I have a rule not to post anything political or controversial here, but in this case I will not only make an exception, I’ll get downright preachy about it. Today and tomorrow the Superior Court will discuss California’s ban on same-sex marriage and the federal Defense of Marriage Act, which denies federal benefits to same-sex couples married in the nine states where such unions are legal. I pray that our country’s judicial representatives will, quite simply, do the right thing in their subsequent rulings on these cases.

When my brother Tim, who passed away over nine years ago, told me he was gay, I remember thinking: “Thank God.” He was so private, never had a girlfriend, and I feared he would never experience true love in his life. Turned out his hopes in this area were pretty much the same as mine: To have one committed partner to spend the rest of his life with and also, someday, to have children. During his final days, he shared with me his lifelong desire to be a father. He wondered what kind of dad he would've been. I have the answer to that one: A kind, decent, and loving one who would have read a lot of parenting books and taken his kids on many camping trips! If anyone out there thinks I’m a halfway decent mom, I can tell you he would have run circles around me in the parenting department!

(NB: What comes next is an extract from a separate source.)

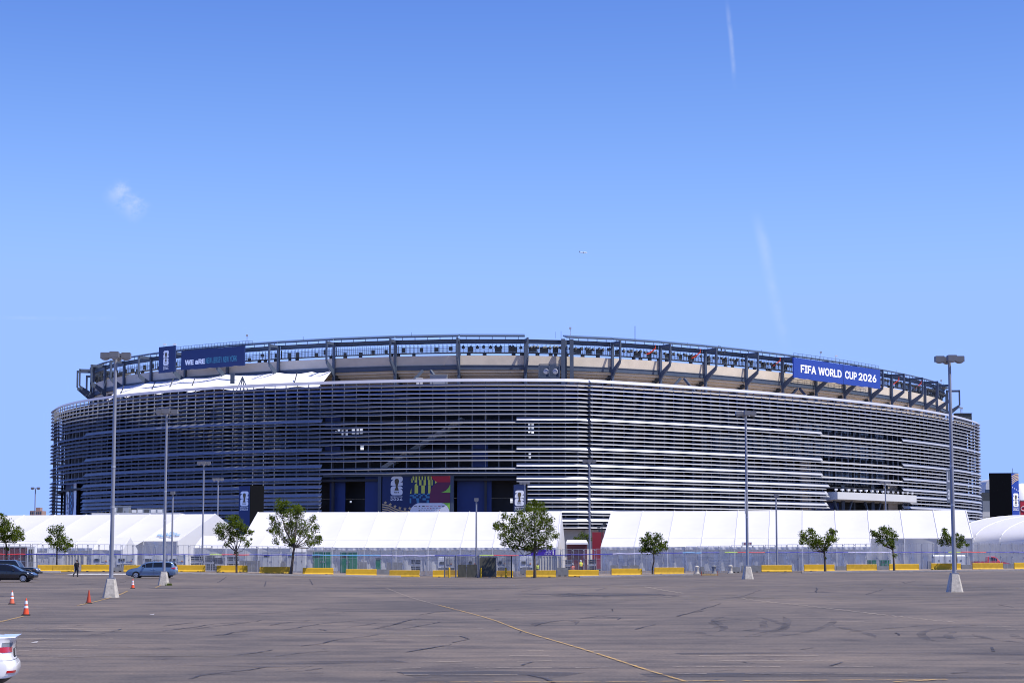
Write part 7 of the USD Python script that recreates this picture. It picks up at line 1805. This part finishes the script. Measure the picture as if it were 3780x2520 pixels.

I am a Christian. And for a time I was a member of a fundamentalist church that believed being gay was wrong according to the teachings of the bible. My brother was also a believer and sought his answers in that very bible (flawed as it is) — yet my church would not have accepted him as a member or allowed him to serve the congregation in any capacity. I have a problem with that.

The same narrow-minded thinking has reigned supreme in large segments of our society as well as our judicial system for centuries. I attended my sister’s wedding last year. The current powers that be tell me that she and I are entitled to the benefits of the institution of marriage but my brother is not — simply because of the gender of whom he loves. It’s analogous to putting black people at the back of the bus! We do not "choose" being gay or straight any more than we choose the color of our own skin. It is high time we, as a society, right this wrong and I am praying that the Superior Court will take the first step in doing just that this week.